2. The drop hammer assembly of claim 1 further comprising means for cushioning impact between the ram and pile to reduce the noise produced by the pile driving process.

3. The drop hammer assembly of claim 2 wherein the means for cushioning impact comprises a sleeve removably attachable to a pile upper end and extending upwardly therefrom within which a portion of the ram may reciprocate, and a cushion member near the bottom of the sleeve and in good force transmitting relationship with the pile upper end to transmit driving force from the falling ram to the pile in a relatively quiet manner.

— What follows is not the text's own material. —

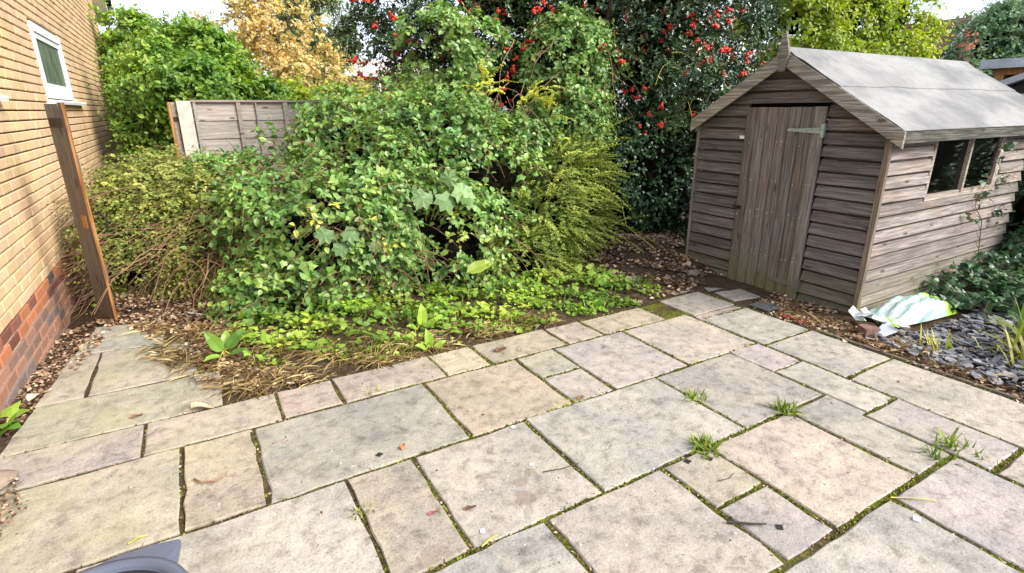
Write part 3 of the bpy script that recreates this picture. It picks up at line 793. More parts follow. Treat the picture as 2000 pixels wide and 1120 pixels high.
# corner trim
v = []
for z, dx in ((-.05, .0), (EZ + .02, .0)):
    v += [(X0 - .042, Y0 - .036, z), (X0 - .018, Y0 - .042, z), (X0 + .000, Y0 - .004, z), (X0 - .036, Y0 + .004, z)]
Geo().hexa(v).build('corner_trim', mk_wood('corner_batten', 2, (.15, .115, .085), (.32, .26, .20), alg=.5, knots=False), shed, fix=True)
Geo().box((X0 - .030, Y1 - .002, -.03), (X0 + .0, Y1 + .03, EZ)).build('corner_trim', M_WZ, shed)
# side window: dark glass in two lights, pale beads and mullion
M_BEAD = mk_wood('pale_bead', 0, (.30, .25, .21), (.52, .46, .41), alg=0, knots=False)
wn = Geo(); yb = Y0 - .022
wn.box((W0 - .01, yb, WZ0 - .035), (W1 + .03, Y0 + .045, WZ0 - .001)); wn.box((W0 - .012, yb + .004, WZ0), (W0 + .018, Y0 + .045, WZ1)); wn.box((W1 - .05, yb + .004, WZ0), (W1 + .028, Y0 + .05, WZ1))
win = wn.build('window', M_BEAD, shed)
Geo().box((5.395, yb - .008, WZ0 + .001), (5.425, Y0 - .001, WZ1)).build('mullion', M_BEAD, win)
Geo().box((5.36, Y0 + .012, WZ0 + .001), (5.455, Y0 + .06, WZ1)).build('inner_post', mk_wood('inner_post_timber', 2, (.16, .10, .06), (.30, .2, .13), alg=0), win)
Geo().box((W0 + .019, Y0 + .001, WZ0 + .001), (5.41, Y0 + .005, WZ1)).build('pane', M_PANE, win)
Geo().box((5.412, Y0 + .001, WZ0 + .001), (W1 - .051, Y0 + .005, WZ1)).build('pane', M_PANE, win)
Geo().box((W0 + .02, yb + .001, WZ0 + .0005), (5.393, Y0 - .001, WZ0 + .014)).build('bead', M_BEAD, win)
Geo().box((5.427, yb + .001, WZ0 + .0005), (W1 - .052, Y0 - .001, WZ0 + .014)).build('bead', M_BEAD, win)
# door: seven planks, ledge hinges, latch
door = Geo().box((X0 - .016, D0 + .02, .04), (X0 + .006, D1 - .02, DZ - .02)).build('door', M_WZ, shed)
pw = (D1 - D0) / 7
for i in range(7):
    a, b = D0 + i * pw + .0015, D0 + (i + 1) * pw - .0015; xf = X0 - .046 + rh.normal(0, .0012)
    Geo().prism([(X0 - .0165, a), (xf + .010, a), (xf, a + .012), (xf - .002, (a + b) / 2), (xf, b - .012), (xf + .010, b), (X0 - .0165, b)], 2, -.03 + rh.normal(0, .004), DZ + rh.normal(0, .002)).build('plank', M_WZ, door, fix=True)
xf = X0 - .0485
def strap(z, y0, y1, m=M_GALV):
    h = Geo(); h.prism([(y0, z - .022), (y1, z - .010), (y1 + .02, z), (y1, z + .010), (y0, z + .022)], 0, xf - .006, xf + .001)
    h.box((X0 - .056, y0 - .028, z - .05), (X0 - .028, y0 - .006, z + .05)); h.tube([(xf - .004, y0 - .003, z - .045), (xf - .004, y0 - .003, z + .045)], .008, k=6)
    return h.build('hinge', m, door, fix=True)
strap(1.335, D0 + .012, D0 + .27); strap(.115, D0 + .012, D0 + .25, M_GATE)
Geo().box((xf - .004, D1 - .07, .655), (xf + .004, D1 + .015, .685)).build('latch', M_RUST, door)
Geo().tube([(xf - .01, D1 - .05, .672), (xf - .035, D1 - .04, .672), (xf - .035, D1 - .04, .65)], .006, k=6).build('latch_knob', M_RUST, door)
Geo().box((X0 - .03, D1 + .0, 1.25), (X0 - .022, D1 + .05, 1.275)).build('staple', M_WHITE, door)
ng = Geo()
for z in (.30, .33, .62, .66, .93, 1.21, 1.25):
    for i in range(7):
        for s in (.3, .7):
            if rh.random() < .62:
                y = D0 + (i + s) * pw + rh.normal(0, .004); zz = z + rh.normal(0, .01); rr_ = rh.uniform(.003, .0065)
                ng.add(ICO1[0] * np.array([.0025, rr_, rr_ * 1.4]) + np.array([xf + .001, y, zz]), tris=ICO1[1])
ng.build('nail_head', plain('pale_filler', (.42, .36, .34), .7, .3, var=.4), door, kind='stuff')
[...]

4. The drop hammer assembly of claim 3 further including heat dissipating fins extending outwardly from the sleeve to aid in transferring heat generated by friction between the ram and the sleeve to the ambient atmosphere.

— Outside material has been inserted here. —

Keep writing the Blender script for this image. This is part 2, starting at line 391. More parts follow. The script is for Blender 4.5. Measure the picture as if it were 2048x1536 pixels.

5. The drop hammber assembly of claim 3 wherein the sleeve includes a hydraulically actuable clamp arrangement for removably attaching the sleeve to a pile.

6. The drop hammer assembly of claim 1 further comprising means for coupling the hydraulic drive motor to a crane prime mover driven hydraulic source.

7. For use in a pile driving process, a drop hammer assembly comprising:

a housing including a drive motor, and a cam member for executing generally circular motion within the housing in response to operation of the drive motor, the cam member comprising a circular disk journalled for rotation about the center of the circle and a roller cam affixed to the disk at a distance removed from the circle center which is about half the ram free fall distance;

a ram having a substantial mass and having a bearing plate selectively engagable by the cam member with can motion sequentially raising the ram and disengaging the bearing plate allowing the ram to free fall and impact a pile;

bearing support means positioned beneath the circular disk generally tangential thereto to at least partially support the weight of the ram while the ram is being raised;

guide means for limiting ram motion to generally vertical reciprocating motion normally limited at one extreme by a pile being driven and at the other extreme by the uppermost position of the cam member; and

means for cushioning impact between the ram and pile to reduce the noise produced by the pile driving process including a sleeve removably attachable to a pile upper end and extending upwardly therefrom within which a portion of the ram may reciprocate, and a cushion member near the bottom of the sleeve and in good force transmitting relationship with the pile upper end to transmit driving force from the falling ram to the pile in a relatively quite manner.

8. The drop hammer assembly of claim 7 further including heat dissipating fins extending outwardly from the sleeve to aid in transferring heat generated by friction between the ram and the sleeve to the ambient atmosphere.

9. The drop hammer assembly of claim 7 wherein the sleeve includes a hydraulically actuable clamp arrangement for removably attaching the sleeve to a pile.

10. The drop hammer assembly of claim 7 wherein the ram bearing plate comprises a relatively flat downwardly facing surface along which the roller cam may roll during the raising of the ram.

11. The drop hammer assembly of claim 7 wherein the sleeve includes means for providing an escape path for air, moisture and the like which may be within the tube and displaced by the free falling ram.